Robyn Schneider's Extraordinary Means is a heart-wrenching yet ultimately hopeful story about the miracles of first love and second chances.

Extraordinary means was one of my most anticipated reads of the year; the cover is gorgeous, it was being compared to some of my all-time favorite books, and I really enjoyed Robyn Schneider's debut The beginning of everything when I read it last year. Basically, everything about it made it seem like a book I would love, and I am happy to say I was not disappointed! 

The book is told from the POV of both Sadie and Lane, and I really enjoyed both of their voices. As with most books told in multiple perspectives, I occasionally got confused and had to look back to the start of the chapter to check who was actually narrating, although for the most part I thought the two voices were distinct and interesting to read.  I ended up really liking and connecting to both Lane and Sadie as characters.

The characters as a whole were a huge strong point for me in this book.
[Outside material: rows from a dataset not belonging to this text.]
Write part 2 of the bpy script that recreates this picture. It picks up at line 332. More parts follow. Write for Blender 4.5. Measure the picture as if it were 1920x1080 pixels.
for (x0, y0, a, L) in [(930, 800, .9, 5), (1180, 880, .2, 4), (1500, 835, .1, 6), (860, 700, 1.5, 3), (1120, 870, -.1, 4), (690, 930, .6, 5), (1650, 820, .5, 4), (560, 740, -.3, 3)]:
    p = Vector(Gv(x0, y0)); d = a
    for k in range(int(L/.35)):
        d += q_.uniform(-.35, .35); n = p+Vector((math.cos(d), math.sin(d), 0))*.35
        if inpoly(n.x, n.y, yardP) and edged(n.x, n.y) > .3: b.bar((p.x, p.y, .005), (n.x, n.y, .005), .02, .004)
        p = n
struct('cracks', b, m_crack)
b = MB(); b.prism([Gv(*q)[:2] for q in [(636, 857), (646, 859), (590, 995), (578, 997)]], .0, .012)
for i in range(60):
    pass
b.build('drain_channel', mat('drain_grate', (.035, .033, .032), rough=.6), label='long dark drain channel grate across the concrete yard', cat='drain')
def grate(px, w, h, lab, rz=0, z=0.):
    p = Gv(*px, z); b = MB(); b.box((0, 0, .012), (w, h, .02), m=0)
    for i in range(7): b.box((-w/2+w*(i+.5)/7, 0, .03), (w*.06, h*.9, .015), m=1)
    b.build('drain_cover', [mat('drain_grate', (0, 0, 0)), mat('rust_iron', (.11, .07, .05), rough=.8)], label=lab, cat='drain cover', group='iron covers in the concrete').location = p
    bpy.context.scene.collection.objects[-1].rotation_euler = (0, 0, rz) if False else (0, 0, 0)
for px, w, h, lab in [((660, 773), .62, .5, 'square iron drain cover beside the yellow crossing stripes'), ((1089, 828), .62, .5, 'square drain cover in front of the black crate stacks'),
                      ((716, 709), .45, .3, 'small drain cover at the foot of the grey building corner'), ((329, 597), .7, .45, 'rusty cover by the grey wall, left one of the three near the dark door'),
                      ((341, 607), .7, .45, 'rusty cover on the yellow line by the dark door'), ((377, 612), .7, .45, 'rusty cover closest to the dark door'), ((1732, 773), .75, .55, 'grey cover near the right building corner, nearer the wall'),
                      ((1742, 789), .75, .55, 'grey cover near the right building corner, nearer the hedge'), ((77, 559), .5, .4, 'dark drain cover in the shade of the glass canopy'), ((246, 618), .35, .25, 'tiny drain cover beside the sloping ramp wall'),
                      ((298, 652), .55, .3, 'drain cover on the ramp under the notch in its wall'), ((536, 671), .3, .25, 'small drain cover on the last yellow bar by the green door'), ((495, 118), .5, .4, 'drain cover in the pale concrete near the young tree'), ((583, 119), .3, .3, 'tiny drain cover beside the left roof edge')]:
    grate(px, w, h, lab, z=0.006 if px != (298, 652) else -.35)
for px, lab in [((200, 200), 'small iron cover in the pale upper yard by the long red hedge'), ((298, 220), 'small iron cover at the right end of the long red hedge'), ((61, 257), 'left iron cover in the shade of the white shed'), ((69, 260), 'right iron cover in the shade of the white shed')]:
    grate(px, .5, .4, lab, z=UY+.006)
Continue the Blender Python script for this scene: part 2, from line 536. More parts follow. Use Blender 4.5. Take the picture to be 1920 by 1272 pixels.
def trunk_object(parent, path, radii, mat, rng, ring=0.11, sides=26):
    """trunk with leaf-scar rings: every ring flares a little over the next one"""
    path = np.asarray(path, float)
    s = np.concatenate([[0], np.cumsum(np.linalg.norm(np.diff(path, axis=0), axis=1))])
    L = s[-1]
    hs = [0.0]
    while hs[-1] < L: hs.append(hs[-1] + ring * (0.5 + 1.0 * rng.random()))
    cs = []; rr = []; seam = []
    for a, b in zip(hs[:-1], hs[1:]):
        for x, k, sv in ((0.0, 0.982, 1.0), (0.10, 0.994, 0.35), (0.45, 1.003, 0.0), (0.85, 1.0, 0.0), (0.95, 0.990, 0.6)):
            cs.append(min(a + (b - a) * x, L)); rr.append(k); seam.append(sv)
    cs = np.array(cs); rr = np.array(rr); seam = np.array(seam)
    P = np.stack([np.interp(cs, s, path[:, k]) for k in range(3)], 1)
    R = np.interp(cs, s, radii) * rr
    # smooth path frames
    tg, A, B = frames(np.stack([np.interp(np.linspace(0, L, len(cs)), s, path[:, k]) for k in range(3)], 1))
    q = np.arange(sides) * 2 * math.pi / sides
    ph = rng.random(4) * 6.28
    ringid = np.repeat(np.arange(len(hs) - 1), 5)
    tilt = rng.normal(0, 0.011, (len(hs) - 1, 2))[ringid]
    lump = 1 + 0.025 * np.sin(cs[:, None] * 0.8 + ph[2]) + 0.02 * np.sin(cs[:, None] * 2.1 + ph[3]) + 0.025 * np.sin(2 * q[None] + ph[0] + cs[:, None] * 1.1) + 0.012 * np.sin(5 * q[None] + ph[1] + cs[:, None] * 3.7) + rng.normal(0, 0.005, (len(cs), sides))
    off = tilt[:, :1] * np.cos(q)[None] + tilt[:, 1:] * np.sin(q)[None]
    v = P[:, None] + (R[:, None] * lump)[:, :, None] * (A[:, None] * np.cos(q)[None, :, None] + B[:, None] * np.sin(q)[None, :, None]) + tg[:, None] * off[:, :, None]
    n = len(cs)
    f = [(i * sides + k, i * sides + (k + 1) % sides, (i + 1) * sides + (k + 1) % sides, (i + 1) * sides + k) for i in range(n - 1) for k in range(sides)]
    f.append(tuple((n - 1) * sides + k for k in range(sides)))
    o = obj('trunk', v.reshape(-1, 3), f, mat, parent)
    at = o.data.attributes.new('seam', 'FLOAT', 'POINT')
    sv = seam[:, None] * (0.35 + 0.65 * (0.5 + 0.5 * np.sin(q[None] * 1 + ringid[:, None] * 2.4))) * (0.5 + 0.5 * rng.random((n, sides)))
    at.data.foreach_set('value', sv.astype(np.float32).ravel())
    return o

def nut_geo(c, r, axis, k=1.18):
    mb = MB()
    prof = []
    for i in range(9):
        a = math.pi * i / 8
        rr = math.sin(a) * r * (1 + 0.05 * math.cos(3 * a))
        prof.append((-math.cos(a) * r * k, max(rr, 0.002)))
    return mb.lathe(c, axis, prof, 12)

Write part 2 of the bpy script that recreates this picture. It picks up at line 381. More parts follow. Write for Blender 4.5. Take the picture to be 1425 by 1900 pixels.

Lane and Sadie's group of friends were diverse and interesting, and I really enjoyed reading about their friendship and the way they interacted with each other. By the end of the book I had grown attached to all of the characters and that made things that happened near the end of the book effect me so much more.  I'm not always a huge fan of romance-centered books, but I did like the relationship between Lane and Sadie. They had some really sweet moments and their relationship progressed realistically instead of going way too fast. 

Extraordinary means is being compared a lot to The fault in our stars by John Green, and even though I'm not normally a big fan of comparing books I have to admit that in this case the resemblance is undeniable. My biggest problem with this book was that I felt Robyn Scheider was trying too hard to write a book similar in style to John Green's and sometimes it could feel a little bit forced. However, I am a massive fan of The fault in our stars and John Green's writing in general so the similarities didn't bother me too much. I know lot of people have had enough of the 'sick lit' genre in YA  and, although Extraordinary means does put a fresh spin of it and follows characters with an illness I've never read about before, I probably wouldn't recommend this book to you if you're one of them.

One thing I really enjoyed about this book was the setting. I'm a sucker for anything set in a boarding school (probably due to my childhood obsession with Enid Blyton's Malorie Towers series), and although Latham house isn't your conventional boarding school it definitely has the same feel.

I must warn you: Extraordinary means is definitely a book that plays with your feelings. Personally I thought Robyn Schneider did this really effectively and dealt with the deeper themes of the novel in a sensitive and thoughtful way, and as someone who likes heart wrenching books I appreciated the emotional aspects of the story. If you're like me and cry really easily at books you are DEFINITELY going to need your tissues for this one.

Extraordinary means is a powerful and beautiful story, with compelling characters and a romance you'll totally root for. I definitely recommend it to anybody who likes YA contemporary and isn't yet sick (no pun intended) of this kind of story.